En «Los elementos» (El cielo...) aparece el caso de un joven sacrificado por Ulises y los pescadores de «La ensenada» donde se había refugiado la inocencia del mundo primitivo tenían una noble historia: en sus brazos había muerto Homero («La ensenada», Las formas del fuego).

En «El mandarín» (Las formas...) yo había perdido la gracia del emperador de China. El Oriente es también escenario de «La sala de los muebles de Laca» (Las formas... ), «La fuentes del Nilo» (El cielo...) y «La sombra de la hija del Faraón» (Las formas...) son títulos explícitos.

Todos los tiempos, todos los climas, son recorridos por el poeta.

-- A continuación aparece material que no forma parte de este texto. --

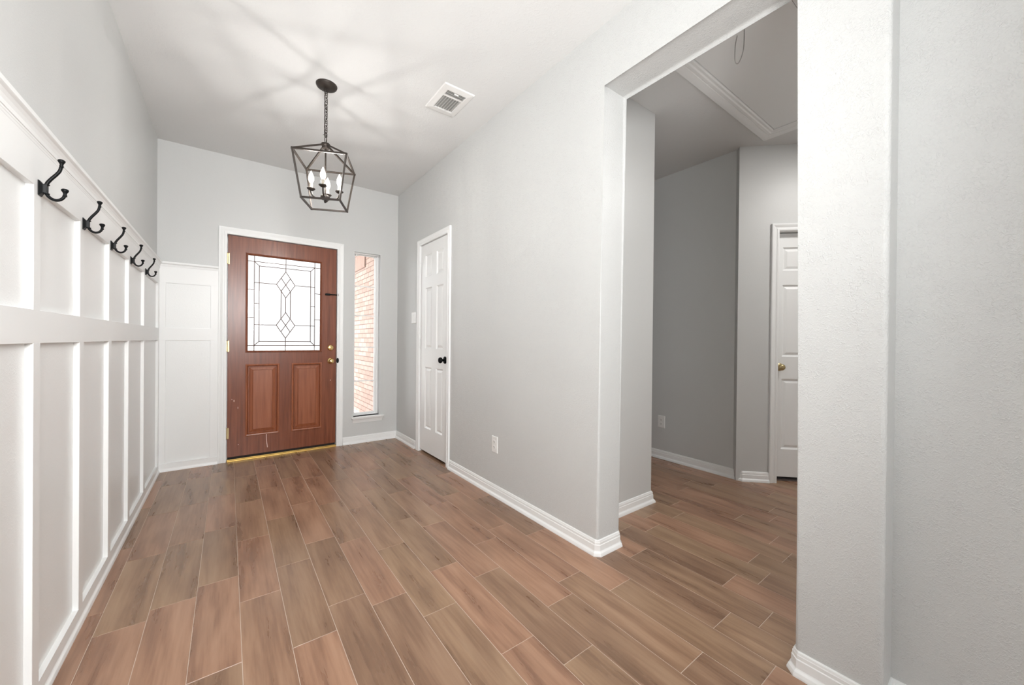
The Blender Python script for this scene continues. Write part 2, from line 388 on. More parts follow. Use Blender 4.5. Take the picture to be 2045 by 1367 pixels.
# ------------------------------------------------------------------ walls and ceilings
def wall_box(name, label, x0, x1, y0, y1, z0, z1, m=None):
    bm = B(); box(bm, x0, x1, y0, y1, z0, z1)
    return tag(obj(name, bm, m or M['wall']), label, 'wall', kind='structure')
CW0, CW1, CWT = 3.062, 3.662, 2.082        # closet doorway in the right wall
DX0, DX1, DZB, DZT = -0.0041, 0.9132, 0.038, 2.070   # front door slab
WX0, WX1, WZ0, WZ1 = 1.0900, 1.3690, 0.288, 2.079    # sidelight opening
def wall_right():
    bm = B(); T = 2.90
    pts = [(PE, 0), (OY2, 0), (OY2, HO), (OY1, HO), (OY1, 0), (CW0-0.02, 0), (CW0-0.02, CWT+0.015), (CW1+0.02, CWT+0.015), (CW1+0.02, 0), (YD+0.14, 0), (YD+0.14, T), (PE, T)]
    extrude_poly(bm, pts, lambda p, d: (d, p[0], p[1]), XR, XR+TH)
    sel = []
    for e in bm.edges:
        a, b = e.verts[0].co, e.verts[1].co
        mx, my, mz = (a.x+b.x)/2, (a.y+b.y)/2, (a.z+b.z)/2
        along_x = abs(a.x-b.x) > 0.05
        if along_x: continue
        jamb = any(abs(my-q) < 1e-4 and abs(a.z-b.z) > 1 for q in (OY1, OY2))
        soff = abs(a.z-HO) < 1e-4 and abs(b.z-HO) < 1e-4
        end = abs(my-PE) < 1e-4 and abs(mx-XR) < 1e-4 and abs(a.z-b.z) > 1
        if jamb or soff or end: sel.append(e)
    bmesh.ops.bevel(bm, geom=sel, offset=0.016, segments=7, affect='EDGES', profile=0.5)
    return tag(obj('wall_right', bm, M['wall_rough']), 'light grey textured wall with a rounded opening to the hallway', 'wall', kind='structure')
wall_right()
wall_box('wall_left', 'long grey wall above white board and batten panelling', WL-0.12, WL, BACK-0.1, YD+0.14, 0, 2.90)
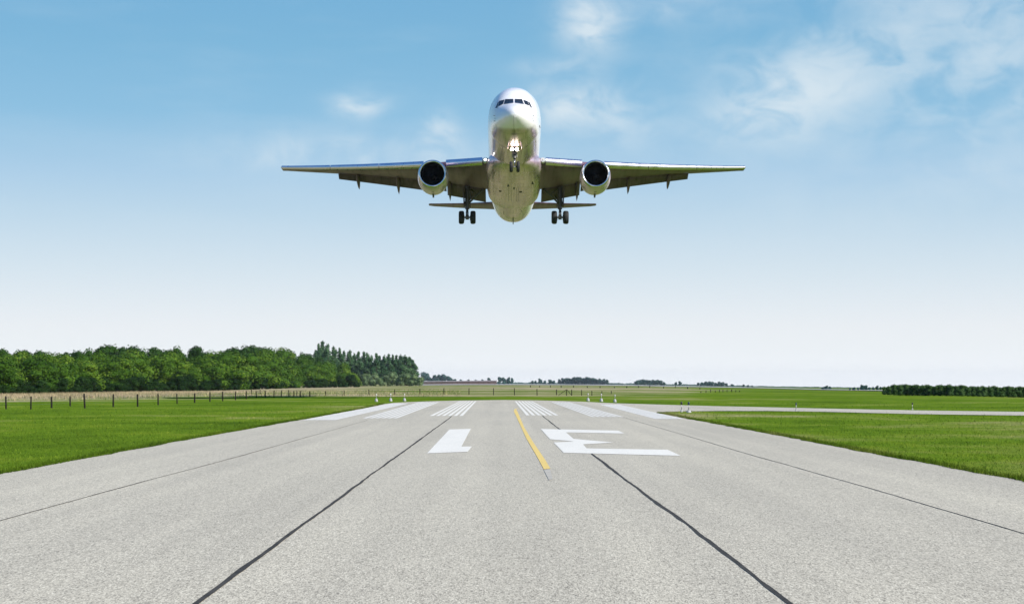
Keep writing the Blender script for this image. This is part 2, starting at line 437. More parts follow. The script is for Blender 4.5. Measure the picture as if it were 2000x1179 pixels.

Grecia, Cartago («El real de los cartagineses», Las formas... ), el Renacimiento y la Reforma, la Antigüedad oriental, los pueblos primitivos, el siglo XVI (Yo estudiaba anatomía bajo la autoridad de Vesalio, «El cirujano», (El cielo...), o el siglo XIX (cuando habla, a propósito de Leopardi, de la tristeza sembrada por las guerras napoleónicas). Numerosas citas podrían hacerse en tal sentido. Basta, por lo demás, con hojear el índice de cualquiera de los libros de Ramos Sucre para comprobar nuestras afirmaciones. Éste no es ningún descubrimiento, a mi modo de ver, pues suficientemente visible es su inspiración en temas de otros tiempos. Observemos, sí, cómo esos tiempos y esos países son, en la inmensa mayoría de los casos, lejanos de la tierra y el tiempo del poeta. La historia fue para él escala de evasión. Se dio a evocar tiempo y países lejanos, para escapar a la tremenda realidad. ¿Alcanzó tal propósito? Sus poemas responden negativamente. En tiempos muy diversos, hombres muy diferentes llevan una vida de dolor, de crueldad y de miedo, de violencia y de tristeza, de soledad y de espanto. De la misma manera como el agua toma la forma de los recipientes, el tormento no desaparece: vivo siempre y oscuro en su correr como río crecido llena y desborda la copa de plata del Renacimiento, el vaso etrusco, el jarrón de porcelana china. Presenciamos absortos las innumerables, las increíbles y desesperantes formas del tormento, gritando a todos los vientos la verdad de la frustrada evasión.

* Texto extraído de Las piedras mágicas (1945) que sirve de prólogo a la Obra poética de José Antonio Ramos Sucre, Caracas, Dirección de Cultura de la Universidad Central de Venezuela, 1979, pp. 21-29.